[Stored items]
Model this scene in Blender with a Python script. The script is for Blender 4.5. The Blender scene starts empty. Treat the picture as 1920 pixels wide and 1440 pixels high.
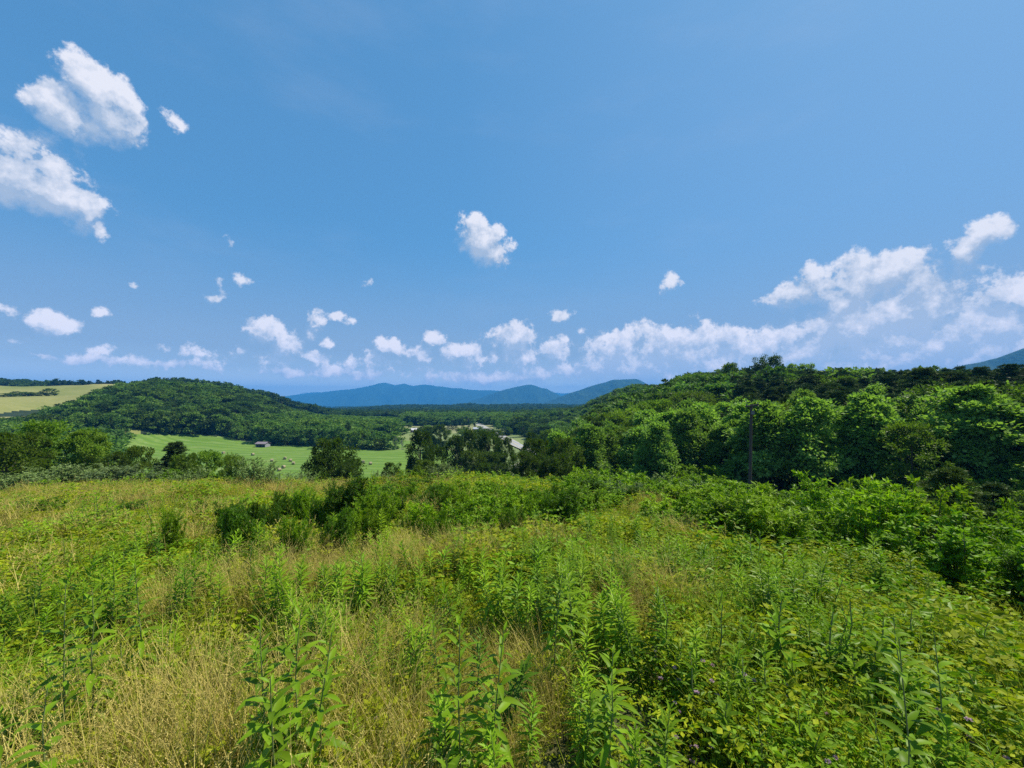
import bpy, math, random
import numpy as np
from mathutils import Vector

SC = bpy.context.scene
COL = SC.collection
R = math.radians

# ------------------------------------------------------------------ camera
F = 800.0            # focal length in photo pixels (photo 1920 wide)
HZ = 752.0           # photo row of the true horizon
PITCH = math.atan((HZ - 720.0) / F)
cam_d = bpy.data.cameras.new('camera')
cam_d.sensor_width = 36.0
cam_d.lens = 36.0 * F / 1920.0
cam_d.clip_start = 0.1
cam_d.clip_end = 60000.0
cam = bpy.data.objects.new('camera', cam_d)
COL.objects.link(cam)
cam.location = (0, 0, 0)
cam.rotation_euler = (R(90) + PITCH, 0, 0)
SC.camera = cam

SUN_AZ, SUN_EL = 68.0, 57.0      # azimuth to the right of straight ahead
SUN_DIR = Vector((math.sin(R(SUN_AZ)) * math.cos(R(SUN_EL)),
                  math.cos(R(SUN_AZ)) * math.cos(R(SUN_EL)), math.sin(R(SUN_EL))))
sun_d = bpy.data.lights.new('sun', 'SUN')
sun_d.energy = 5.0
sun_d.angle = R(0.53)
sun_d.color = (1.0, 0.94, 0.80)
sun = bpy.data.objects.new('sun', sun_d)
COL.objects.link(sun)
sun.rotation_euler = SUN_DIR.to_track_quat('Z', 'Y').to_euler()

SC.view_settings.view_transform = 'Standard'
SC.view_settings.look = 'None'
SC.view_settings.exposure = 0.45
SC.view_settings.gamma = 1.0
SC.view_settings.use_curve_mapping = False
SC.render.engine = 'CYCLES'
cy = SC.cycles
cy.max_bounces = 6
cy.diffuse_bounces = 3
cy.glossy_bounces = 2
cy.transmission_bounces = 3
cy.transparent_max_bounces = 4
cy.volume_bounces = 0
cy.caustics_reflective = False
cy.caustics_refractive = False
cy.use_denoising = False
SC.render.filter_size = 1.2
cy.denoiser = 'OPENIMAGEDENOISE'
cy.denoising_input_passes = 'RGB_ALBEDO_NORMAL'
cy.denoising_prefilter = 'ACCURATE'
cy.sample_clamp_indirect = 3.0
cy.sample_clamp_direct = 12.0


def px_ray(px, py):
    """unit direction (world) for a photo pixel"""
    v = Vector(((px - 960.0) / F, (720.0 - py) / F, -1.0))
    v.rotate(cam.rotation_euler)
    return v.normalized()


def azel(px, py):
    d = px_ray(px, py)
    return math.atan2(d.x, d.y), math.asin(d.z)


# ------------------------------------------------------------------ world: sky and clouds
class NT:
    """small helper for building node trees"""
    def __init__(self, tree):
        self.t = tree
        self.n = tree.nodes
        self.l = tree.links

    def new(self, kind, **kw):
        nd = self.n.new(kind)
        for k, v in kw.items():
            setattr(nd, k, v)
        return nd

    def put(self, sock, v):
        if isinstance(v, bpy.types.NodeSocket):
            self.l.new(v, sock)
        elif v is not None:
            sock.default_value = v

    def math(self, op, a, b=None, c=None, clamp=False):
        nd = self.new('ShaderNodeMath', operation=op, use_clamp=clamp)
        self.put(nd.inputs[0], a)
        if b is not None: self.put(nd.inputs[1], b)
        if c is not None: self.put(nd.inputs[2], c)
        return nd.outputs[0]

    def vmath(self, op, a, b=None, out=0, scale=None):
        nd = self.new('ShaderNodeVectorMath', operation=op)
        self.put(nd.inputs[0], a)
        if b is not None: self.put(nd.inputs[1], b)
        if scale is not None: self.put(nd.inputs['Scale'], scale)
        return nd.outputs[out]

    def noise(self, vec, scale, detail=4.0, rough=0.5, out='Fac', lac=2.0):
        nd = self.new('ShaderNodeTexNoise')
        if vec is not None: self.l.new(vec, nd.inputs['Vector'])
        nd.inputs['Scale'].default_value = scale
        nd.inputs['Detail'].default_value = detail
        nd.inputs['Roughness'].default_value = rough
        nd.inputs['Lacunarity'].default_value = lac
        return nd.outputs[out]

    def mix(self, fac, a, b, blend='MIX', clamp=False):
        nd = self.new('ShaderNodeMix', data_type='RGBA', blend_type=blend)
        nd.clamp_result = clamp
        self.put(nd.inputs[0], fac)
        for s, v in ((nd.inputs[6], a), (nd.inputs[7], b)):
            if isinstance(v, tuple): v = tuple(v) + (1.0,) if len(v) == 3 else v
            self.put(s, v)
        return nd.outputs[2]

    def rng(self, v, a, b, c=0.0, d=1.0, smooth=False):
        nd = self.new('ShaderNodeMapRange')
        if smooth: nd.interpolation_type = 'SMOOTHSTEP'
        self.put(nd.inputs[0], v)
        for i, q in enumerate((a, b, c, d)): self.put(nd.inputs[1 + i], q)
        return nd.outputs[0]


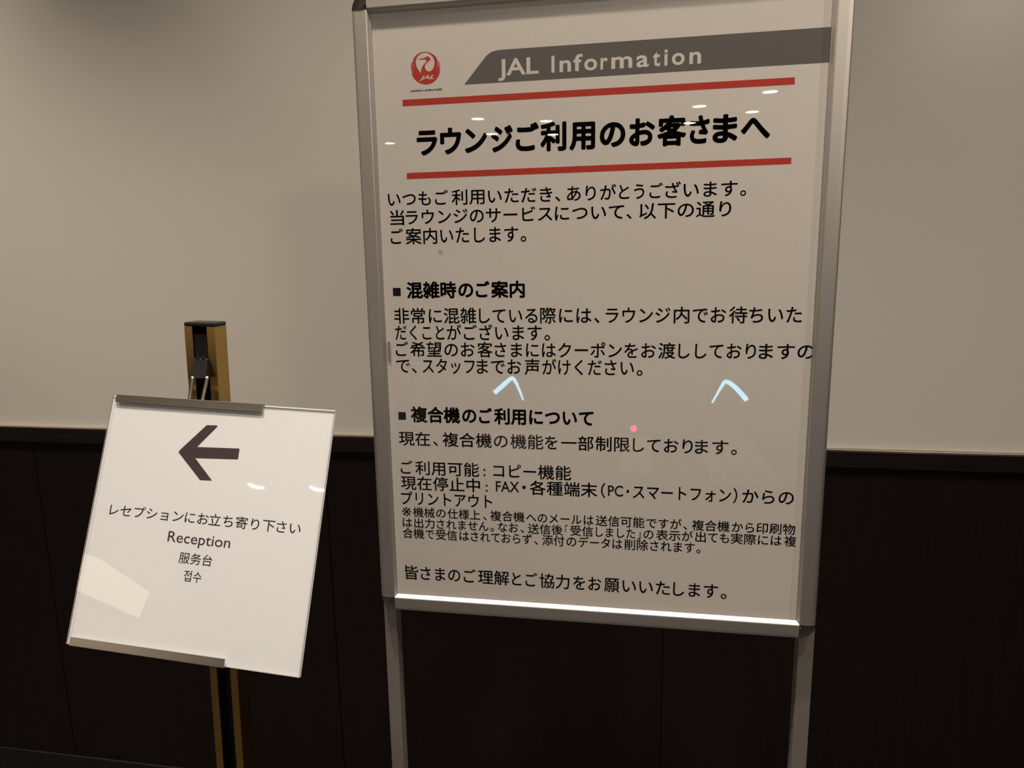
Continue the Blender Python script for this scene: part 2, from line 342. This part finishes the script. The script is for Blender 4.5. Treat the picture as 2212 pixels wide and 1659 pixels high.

> TASK DETAILS
Repeat the records above exactly, omitting every picture.

> RESPONSE
Model this scene in Blender with a Python script. The script is for Blender 4.5. The Blender scene starts empty. Treat the picture as 1920 pixels wide and 1440 pixels high.
import bpy, math, random
import numpy as np
from mathutils import Vector

SC = bpy.context.scene
COL = SC.collection
R = math.radians

# ------------------------------------------------------------------ camera
F = 800.0            # focal length in photo pixels (photo 1920 wide)
HZ = 752.0           # photo row of the true horizon
PITCH = math.atan((HZ - 720.0) / F)
cam_d = bpy.data.cameras.new('camera')
cam_d.sensor_width = 36.0
cam_d.lens = 36.0 * F / 1920.0
cam_d.clip_start = 0.1
cam_d.clip_end = 60000.0
cam = bpy.data.objects.new('camera', cam_d)
COL.objects.link(cam)
cam.location = (0, 0, 0)
cam.rotation_euler = (R(90) + PITCH, 0, 0)
SC.camera = cam

SUN_AZ, SUN_EL = 68.0, 57.0      # azimuth to the right of straight ahead
SUN_DIR = Vector((math.sin(R(SUN_AZ)) * math.cos(R(SUN_EL)),
                  math.cos(R(SUN_AZ)) * math.cos(R(SUN_EL)), math.sin(R(SUN_EL))))
sun_d = bpy.data.lights.new('sun', 'SUN')
sun_d.energy = 5.0
sun_d.angle = R(0.53)
sun_d.color = (1.0, 0.94, 0.80)
sun = bpy.data.objects.new('sun', sun_d)
COL.objects.link(sun)
sun.rotation_euler = SUN_DIR.to_track_quat('Z', 'Y').to_euler()

SC.view_settings.view_transform = 'Standard'
SC.view_settings.look = 'None'
SC.view_settings.exposure = 0.45
SC.view_settings.gamma = 1.0
SC.view_settings.use_curve_mapping = False
SC.render.engine = 'CYCLES'
cy = SC.cycles
cy.max_bounces = 6
cy.diffuse_bounces = 3
cy.glossy_bounces = 2
cy.transmission_bounces = 3
cy.transparent_max_bounces = 4
cy.volume_bounces = 0
cy.caustics_reflective = False
cy.caustics_refractive = False
cy.use_denoising = False
SC.render.filter_size = 1.2
cy.denoiser = 'OPENIMAGEDENOISE'
cy.denoising_input_passes = 'RGB_ALBEDO_NORMAL'
cy.denoising_prefilter = 'ACCURATE'
cy.sample_clamp_indirect = 3.0
cy.sample_clamp_direct = 12.0


def px_ray(px, py):
    """unit direction (world) for a photo pixel"""
    v = Vector(((px - 960.0) / F, (720.0 - py) / F, -1.0))
    v.rotate(cam.rotation_euler)
    return v.normalized()


def azel(px, py):
    d = px_ray(px, py)
    return math.atan2(d.x, d.y), math.asin(d.z)


# ------------------------------------------------------------------ world: sky and clouds
class NT:
    """small helper for building node trees"""
    def __init__(self, tree):
        self.t = tree
        self.n = tree.nodes
        self.l = tree.links

    def new(self, kind, **kw):
        nd = self.n.new(kind)
        for k, v in kw.items():
            setattr(nd, k, v)
        return nd

    def put(self, sock, v):
        if isinstance(v, bpy.types.NodeSocket):
            self.l.new(v, sock)
        elif v is not None:
            sock.default_value = v

    def math(self, op, a, b=None, c=None, clamp=False):
        nd = self.new('ShaderNodeMath', operation=op, use_clamp=clamp)
        self.put(nd.inputs[0], a)
        if b is not None: self.put(nd.inputs[1], b)
        if c is not None: self.put(nd.inputs[2], c)
        return nd.outputs[0]

    def vmath(self, op, a, b=None, out=0, scale=None):
        nd = self.new('ShaderNodeVectorMath', operation=op)
        self.put(nd.inputs[0], a)
        if b is not None: self.put(nd.inputs[1], b)
        if scale is not None: self.put(nd.inputs['Scale'], scale)
        return nd.outputs[out]

    def noise(self, vec, scale, detail=4.0, rough=0.5, out='Fac', lac=2.0):
        nd = self.new('ShaderNodeTexNoise')
        if vec is not None: self.l.new(vec, nd.inputs['Vector'])
        nd.inputs['Scale'].default_value = scale
        nd.inputs['Detail'].default_value = detail
        nd.inputs['Roughness'].default_value = rough
        nd.inputs['Lacunarity'].default_value = lac
        return nd.outputs[out]

    def mix(self, fac, a, b, blend='MIX', clamp=False):
        nd = self.new('ShaderNodeMix', data_type='RGBA', blend_type=blend)
        nd.clamp_result = clamp
        self.put(nd.inputs[0], fac)
        for s, v in ((nd.inputs[6], a), (nd.inputs[7], b)):
            if isinstance(v, tuple): v = tuple(v) + (1.0,) if len(v) == 3 else v
            self.put(s, v)
        return nd.outputs[2]

    def rng(self, v, a, b, c=0.0, d=1.0, smooth=False):
        nd = self.new('ShaderNodeMapRange')
        if smooth: nd.interpolation_type = 'SMOOTHSTEP'
        self.put(nd.inputs[0], v)
        for i, q in enumerate((a, b, c, d)): self.put(nd.inputs[1 + i], q)
        return nd.outputs[0]


Continue the Blender Python script for this scene: part 2, from line 342. This part finishes the script. The script is for Blender 4.5. Treat the picture as 2212 pixels wide and 1659 pixels high.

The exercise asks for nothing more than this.